Monday, July 29, 2013

Public School Reforms Include Higher Spending on K-12

Carolina Journal Online

Ending teacher tenure, expanding charters, increasing accountability among changes

By Dan Way
Jul. 29th, 2013
RALEIGH — Although authorized spending on K-12 public education in the newly enacted state budget will increase by nearly 5 percent over the previous school year, opponents of education reform have orchestrated rallies, flooded the media, and vilified the Republican-dominated General Assembly for its sweeping agenda.

Lawmakers adopted a 2013-14 budget conference report authorizing $7.9 billion in General Fund spending on K-12 education, which is up 4.8 percent over the $7.5 billion budget enacted for the 2012-13 fiscal year. 

"Since 2010, Republican legislators have made it clear that their policy agenda included a handful of core education reforms eventually incorporated into the budget,” said Terry Stoops, director of research and education studies at the John Locke Foundation. 

“These include the expansion of parental choice, elimination of teacher tenure and certain pay supplements, implementation of a school grading system, and development of a performance pay system for school personnel,” Stoops said. “Simply put, this budget is the culmination of an education reform agenda that had been laid out for the last three years."

Acknowledging there are naysayers who claim that the reforms are an attempt to destroy public education, Stoops said: “The truth is that these reforms discard or dismantle policies approved decades ago at the behest of a handful of special interest groups. Legislators both modernized and diversified public education in North Carolina."

Now comes the hard part, he said. 

“Status-quo teachers and administrators, along with the advocacy groups that support them, will do everything in their power to undermine these new policies during their implementation. As such, Republican legislators must remain vigilant,” Stoops said. “Otherwise, these worthwhile reforms will flounder through no fault of their own."

Overall General Fund allocations to education increase the share of spending on education from 55 percent of the General Fund budget last year to 56 percent this year.

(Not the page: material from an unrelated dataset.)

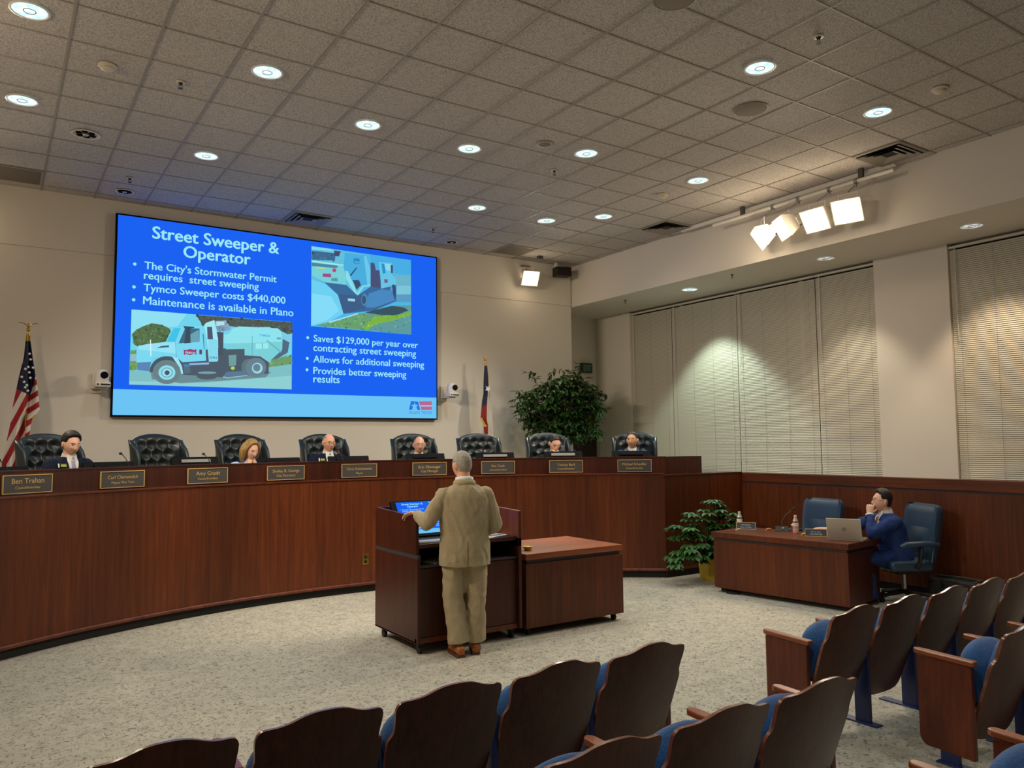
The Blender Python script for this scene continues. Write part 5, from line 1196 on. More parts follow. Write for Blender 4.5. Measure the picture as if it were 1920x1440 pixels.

Preliminary estimates from the General Assembly’s Fiscal Research Division suggest education spending for the fiscal year that just ended will be about $7.7 billion — roughly $200 million more than budgeted — due to teacher retirement and health plans costs, among other expenses. That additional $200 million was taken from state reserves authorized for FY 2012-13. Such expenses have historically been excluded in budget authorizations for K-12 education at the beginning of a fiscal year because it is impossible to make an accurate projection of how much will be required for those purposes. Additional money is spent as needed. For that reason, it also is likely that actual K-12 spending during the 2013-14 fiscal year will be higher than the $7.9 billion budgeted, which is why fiscal analysts have traditionally measured annual changes in spending as authorized-to-authorized — or, after the fact, as actual-to-actual.

State Superintendent of Public Instruction June Atkinson, teachers, and public school advocates disparaged the budget.